Please repeat all of the listing exactly.

**STORED ROWS**
= = =

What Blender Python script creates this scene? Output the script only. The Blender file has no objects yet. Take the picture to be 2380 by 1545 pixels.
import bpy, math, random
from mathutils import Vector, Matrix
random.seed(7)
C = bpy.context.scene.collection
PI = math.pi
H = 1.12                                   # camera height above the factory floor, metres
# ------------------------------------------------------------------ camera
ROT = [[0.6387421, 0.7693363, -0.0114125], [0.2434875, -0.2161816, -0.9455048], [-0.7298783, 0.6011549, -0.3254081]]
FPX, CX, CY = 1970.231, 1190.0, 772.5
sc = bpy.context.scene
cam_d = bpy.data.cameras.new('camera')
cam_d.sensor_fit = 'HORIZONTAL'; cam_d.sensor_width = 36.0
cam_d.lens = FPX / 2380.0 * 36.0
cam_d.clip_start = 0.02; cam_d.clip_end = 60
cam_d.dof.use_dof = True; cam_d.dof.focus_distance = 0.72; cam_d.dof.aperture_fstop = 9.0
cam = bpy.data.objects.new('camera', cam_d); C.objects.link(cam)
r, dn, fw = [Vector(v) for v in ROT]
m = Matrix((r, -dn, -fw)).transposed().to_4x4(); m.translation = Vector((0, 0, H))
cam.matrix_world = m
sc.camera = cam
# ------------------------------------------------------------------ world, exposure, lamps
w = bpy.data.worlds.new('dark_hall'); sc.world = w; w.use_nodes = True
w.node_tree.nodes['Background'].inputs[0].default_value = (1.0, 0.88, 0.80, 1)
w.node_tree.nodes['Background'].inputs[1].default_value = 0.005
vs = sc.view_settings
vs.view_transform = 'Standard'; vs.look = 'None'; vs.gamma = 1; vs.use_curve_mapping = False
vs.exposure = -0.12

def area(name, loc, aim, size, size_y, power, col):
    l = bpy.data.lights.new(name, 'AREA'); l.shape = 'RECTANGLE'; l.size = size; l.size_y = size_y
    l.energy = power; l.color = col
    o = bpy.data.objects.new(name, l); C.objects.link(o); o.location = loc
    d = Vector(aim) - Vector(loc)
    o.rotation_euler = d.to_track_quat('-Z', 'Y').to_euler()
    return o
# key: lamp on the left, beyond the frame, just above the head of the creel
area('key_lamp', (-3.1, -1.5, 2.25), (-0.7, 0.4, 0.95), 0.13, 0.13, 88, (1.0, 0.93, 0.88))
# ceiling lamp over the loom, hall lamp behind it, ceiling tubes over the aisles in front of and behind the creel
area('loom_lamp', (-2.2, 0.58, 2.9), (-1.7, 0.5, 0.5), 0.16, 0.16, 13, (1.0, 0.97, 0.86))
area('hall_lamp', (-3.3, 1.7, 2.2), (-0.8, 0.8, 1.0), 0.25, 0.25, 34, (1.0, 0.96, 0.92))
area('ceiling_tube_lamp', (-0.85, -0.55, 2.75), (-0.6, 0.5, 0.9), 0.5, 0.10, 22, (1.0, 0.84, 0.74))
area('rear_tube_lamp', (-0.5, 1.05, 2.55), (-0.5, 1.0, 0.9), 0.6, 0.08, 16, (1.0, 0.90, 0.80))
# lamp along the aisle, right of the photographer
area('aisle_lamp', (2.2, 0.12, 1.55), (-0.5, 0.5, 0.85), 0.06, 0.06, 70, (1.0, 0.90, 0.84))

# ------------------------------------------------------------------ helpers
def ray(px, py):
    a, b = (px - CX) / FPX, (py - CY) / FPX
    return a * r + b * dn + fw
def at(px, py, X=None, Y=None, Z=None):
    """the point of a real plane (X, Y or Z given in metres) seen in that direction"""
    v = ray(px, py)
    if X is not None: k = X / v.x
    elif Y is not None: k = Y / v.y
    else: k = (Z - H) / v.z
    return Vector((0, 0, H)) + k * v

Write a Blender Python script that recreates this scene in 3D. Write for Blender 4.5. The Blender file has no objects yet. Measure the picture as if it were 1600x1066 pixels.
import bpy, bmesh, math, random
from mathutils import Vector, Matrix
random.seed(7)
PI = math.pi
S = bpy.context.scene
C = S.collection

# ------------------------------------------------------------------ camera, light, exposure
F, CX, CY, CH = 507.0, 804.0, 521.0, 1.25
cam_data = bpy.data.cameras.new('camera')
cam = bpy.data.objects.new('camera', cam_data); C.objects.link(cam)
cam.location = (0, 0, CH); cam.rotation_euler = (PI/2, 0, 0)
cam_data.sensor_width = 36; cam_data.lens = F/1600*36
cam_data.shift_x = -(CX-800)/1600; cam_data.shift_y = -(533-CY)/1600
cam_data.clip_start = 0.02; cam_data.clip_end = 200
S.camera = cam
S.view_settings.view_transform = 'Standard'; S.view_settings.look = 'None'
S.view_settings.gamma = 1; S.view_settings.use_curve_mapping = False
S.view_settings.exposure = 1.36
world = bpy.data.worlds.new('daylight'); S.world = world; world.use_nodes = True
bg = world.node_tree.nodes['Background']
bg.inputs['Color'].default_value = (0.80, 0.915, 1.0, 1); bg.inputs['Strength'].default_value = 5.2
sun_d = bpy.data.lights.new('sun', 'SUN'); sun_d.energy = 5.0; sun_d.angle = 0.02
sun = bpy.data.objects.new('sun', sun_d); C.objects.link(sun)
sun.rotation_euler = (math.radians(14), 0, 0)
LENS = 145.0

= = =

**FULL ANSWER**
What Blender Python script creates this scene? Output the script only. The Blender file has no objects yet. Take the picture to be 2380 by 1545 pixels.
import bpy, math, random
from mathutils import Vector, Matrix
random.seed(7)
C = bpy.context.scene.collection
PI = math.pi
H = 1.12                                   # camera height above the factory floor, metres
# ------------------------------------------------------------------ camera
ROT = [[0.6387421, 0.7693363, -0.0114125], [0.2434875, -0.2161816, -0.9455048], [-0.7298783, 0.6011549, -0.3254081]]
FPX, CX, CY = 1970.231, 1190.0, 772.5
sc = bpy.context.scene
cam_d = bpy.data.cameras.new('camera')
cam_d.sensor_fit = 'HORIZONTAL'; cam_d.sensor_width = 36.0
cam_d.lens = FPX / 2380.0 * 36.0
cam_d.clip_start = 0.02; cam_d.clip_end = 60
cam_d.dof.use_dof = True; cam_d.dof.focus_distance = 0.72; cam_d.dof.aperture_fstop = 9.0
cam = bpy.data.objects.new('camera', cam_d); C.objects.link(cam)
r, dn, fw = [Vector(v) for v in ROT]
m = Matrix((r, -dn, -fw)).transposed().to_4x4(); m.translation = Vector((0, 0, H))
cam.matrix_world = m
sc.camera = cam
# ------------------------------------------------------------------ world, exposure, lamps
w = bpy.data.worlds.new('dark_hall'); sc.world = w; w.use_nodes = True
w.node_tree.nodes['Background'].inputs[0].default_value = (1.0, 0.88, 0.80, 1)
w.node_tree.nodes['Background'].inputs[1].default_value = 0.005
vs = sc.view_settings
vs.view_transform = 'Standard'; vs.look = 'None'; vs.gamma = 1; vs.use_curve_mapping = False
vs.exposure = -0.12

def area(name, loc, aim, size, size_y, power, col):
    l = bpy.data.lights.new(name, 'AREA'); l.shape = 'RECTANGLE'; l.size = size; l.size_y = size_y
    l.energy = power; l.color = col
    o = bpy.data.objects.new(name, l); C.objects.link(o); o.location = loc
    d = Vector(aim) - Vector(loc)
    o.rotation_euler = d.to_track_quat('-Z', 'Y').to_euler()
    return o
# key: lamp on the left, beyond the frame, just above the head of the creel
area('key_lamp', (-3.1, -1.5, 2.25), (-0.7, 0.4, 0.95), 0.13, 0.13, 88, (1.0, 0.93, 0.88))
# ceiling lamp over the loom, hall lamp behind it, ceiling tubes over the aisles in front of and behind the creel
area('loom_lamp', (-2.2, 0.58, 2.9), (-1.7, 0.5, 0.5), 0.16, 0.16, 13, (1.0, 0.97, 0.86))
area('hall_lamp', (-3.3, 1.7, 2.2), (-0.8, 0.8, 1.0), 0.25, 0.25, 34, (1.0, 0.96, 0.92))
area('ceiling_tube_lamp', (-0.85, -0.55, 2.75), (-0.6, 0.5, 0.9), 0.5, 0.10, 22, (1.0, 0.84, 0.74))
area('rear_tube_lamp', (-0.5, 1.05, 2.55), (-0.5, 1.0, 0.9), 0.6, 0.08, 16, (1.0, 0.90, 0.80))
# lamp along the aisle, right of the photographer
area('aisle_lamp', (2.2, 0.12, 1.55), (-0.5, 0.5, 0.85), 0.06, 0.06, 70, (1.0, 0.90, 0.84))

# ------------------------------------------------------------------ helpers
def ray(px, py):
    a, b = (px - CX) / FPX, (py - CY) / FPX
    return a * r + b * dn + fw
def at(px, py, X=None, Y=None, Z=None):
    """the point of a real plane (X, Y or Z given in metres) seen in that direction"""
    v = ray(px, py)
    if X is not None: k = X / v.x
    elif Y is not None: k = Y / v.y
    else: k = (Z - H) / v.z
    return Vector((0, 0, H)) + k * v

Write a Blender Python script that recreates this scene in 3D. Write for Blender 4.5. The Blender file has no objects yet. Measure the picture as if it were 1600x1066 pixels.
import bpy, bmesh, math, random
from mathutils import Vector, Matrix
random.seed(7)
PI = math.pi
S = bpy.context.scene
C = S.collection

# ------------------------------------------------------------------ camera, light, exposure
F, CX, CY, CH = 507.0, 804.0, 521.0, 1.25
cam_data = bpy.data.cameras.new('camera')
cam = bpy.data.objects.new('camera', cam_data); C.objects.link(cam)
cam.location = (0, 0, CH); cam.rotation_euler = (PI/2, 0, 0)
cam_data.sensor_width = 36; cam_data.lens = F/1600*36
cam_data.shift_x = -(CX-800)/1600; cam_data.shift_y = -(533-CY)/1600
cam_data.clip_start = 0.02; cam_data.clip_end = 200
S.camera = cam
S.view_settings.view_transform = 'Standard'; S.view_settings.look = 'None'
S.view_settings.gamma = 1; S.view_settings.use_curve_mapping = False
S.view_settings.exposure = 1.36
world = bpy.data.worlds.new('daylight'); S.world = world; world.use_nodes = True
bg = world.node_tree.nodes['Background']
bg.inputs['Color'].default_value = (0.80, 0.915, 1.0, 1); bg.inputs['Strength'].default_value = 5.2
sun_d = bpy.data.lights.new('sun', 'SUN'); sun_d.energy = 5.0; sun_d.angle = 0.02
sun = bpy.data.objects.new('sun', sun_d); C.objects.link(sun)
sun.rotation_euler = (math.radians(14), 0, 0)
LENS = 145.0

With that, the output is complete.